Торжество — слово рыночное, поскольку исконное значение корня ‘торг, торговое место’; образ веселой ярмарки овеществляет идею всенародного празднества (πανήγυρις, отсюда и слово панегирик ).
В древнейшем списке служебной Минеи начала XI в., который «Путята псалъ» (Соф., 202), на л. 24 читаем: «Тръжьствують вси, праздьнующе въ вышенихъ лици» — торжество празднества в честь святых ликов. Но праздничное торжество могло быть и сугубо мирским делом. В «Повести временных лет», уже на первых листах летописи, рассказывается об амазонках, которые временами отвлекались от своих воинственных занятий, чтобы выкрасть соседских мужчин и «съчетаются имъ». «Яко нѣкоторое имъ торжество и велико празднество время то», — сочувственно добавляет летописец (Лавр. лет., 6). Много веков спустя Андрей Курбский иронически напишет о московских государях: «Есть обычай московским князем на кождое лѣто того празника (Пятидесятницы) в томъ монастырѣ (Троице-Сергиевом) торжествовати: аки бы то духовнѣ» (Иван, 374).

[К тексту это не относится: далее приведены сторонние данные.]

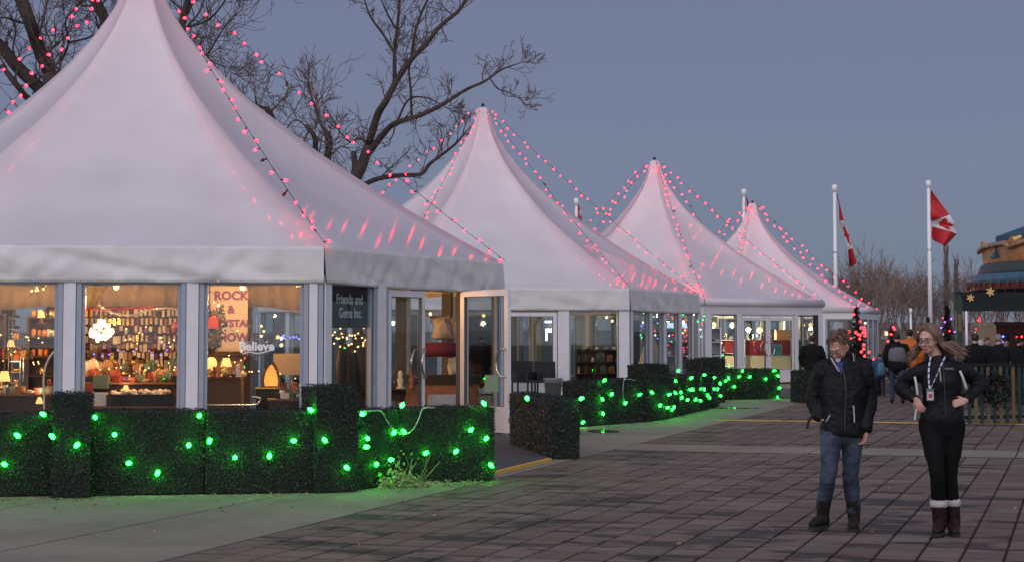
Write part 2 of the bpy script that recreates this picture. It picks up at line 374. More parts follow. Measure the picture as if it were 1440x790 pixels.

Духовное ликование и есть торжество во время праздника.
Слово праздникъ достаточно древнее, несмотря даже на книжную его форму с неполногласным корнем. По-русски сказать, так это порожнийдень, свободный от забот и дел, праздный. «В понедѣльник порозноѣ недѣлѣ» (Ипат. лет., 301); «и упроздняся Мьстиславъ от рати» (там же, 304) сохраняют русское произношение; также в переводах XI в. («въ вьсю недѣлю пороздьную» — Устав Л., 238) — речь о воскресном дне, буквально «праздное безделье». Однако поначалу слово сохраняло в себе значение синкретически нераздельное. Князь Владимир в 996 г. закатывает пир по случаю завершения стройки: «Створи празник великъ, варя 10 проваръ меду и съзываше боляры своя... и люди многы... И ту пакы (снова) створяше праздник велик, съзывая бещисленое множество народа... радовашеся душею и тѣломъ» (Лавр. лет., 43) — тут и праздный день, и праздник одновременно.